Let $n$ be an integer, $n \gt 1$.
Assume that there exist three postive integers $a, b, c$ with $ a \gt c$ and $b \gt c$ such that
$$n = \frac{ab}{c}$$
Then n is not a prime number.
I am pretty sure that one possible solution is to resort to the prime factorization of numbers (of either $a, b$ and $c$) but I would also appreciate a more elegant solution that does not rely on this idea.
On
As $c<\min(a,b)$, then $n\le\max(a,b)$ implies that $cn<\min(a,b)\max(a,b)=ab$.
Therefore we have that $n>\max(a,b)$
As $n$ prime implies that it is only divisible by $1$ and itself, neither $a$ or $b$ would divide $n$, therefore from
$$\frac{cn}{a}=b$$
we would have $a$ divides $c$ but $a>c$ ad so this is impossible.
Therefore $n$ is not prime.
On
The proof of Bézout's identity does not require prime factorization.

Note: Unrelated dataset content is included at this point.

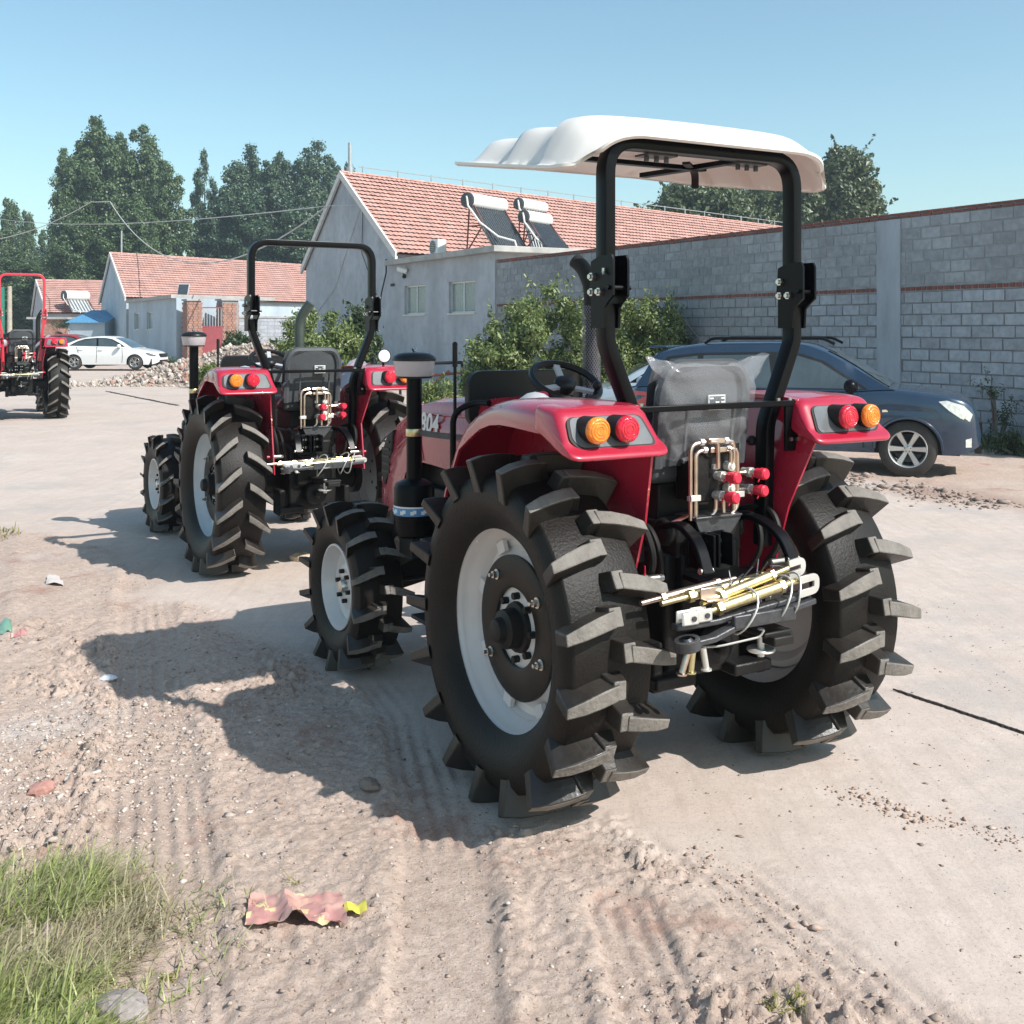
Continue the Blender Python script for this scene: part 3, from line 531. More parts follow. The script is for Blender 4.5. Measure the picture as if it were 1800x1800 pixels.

A consequence of this theorem is Gauss' lemma, which is the following generalization of Euclid's lemma:
If $a,b,c$ are three integers such that $a | bc$ and $a$ is prime to $b$, then $a|c$.
Indeed, given the situation of the lemma, by Bézout's identity there exists some integers $u,v$ such that $au + bv = 1$. Multiply this identity by $c$ to deduce that $c = auc + bcv$. Now, $a$ divides $auc$ and $bcv$, so that $a$ divides their sum, that is $c$.
So far, nowhere did we use prime factorization.
Now, the proof just goes as written in the first answer. Assume towards a contradiction that $n$ is prime. If $n$ is prime to $a$ then $n$ divides $b$ by Gauss' lemma. The identity $$c = \left(\frac{b}{n}\right)a$$ then contradicts the fact that $c < a$.
Otherwise, $n$ is not prime to $a$. It means that there exists a common divisor $d>1$ to both $n$ and $a$. Since $n$ is prime, we must have $d=n$. Thus, $n$ divides $a$. The identity $$c = \left(\frac{a}{n}\right)b$$ then contradicts the fact that $c < b$.
You can aim for a contradiction. Write $$cn=ab$$
If $n$ were prime it divides either $a$ or $b$. Without loss of generality let $n\mid a$, then $$c=\left(\frac{a}{n}\right)b$$ This is a contradiction as $b>c$.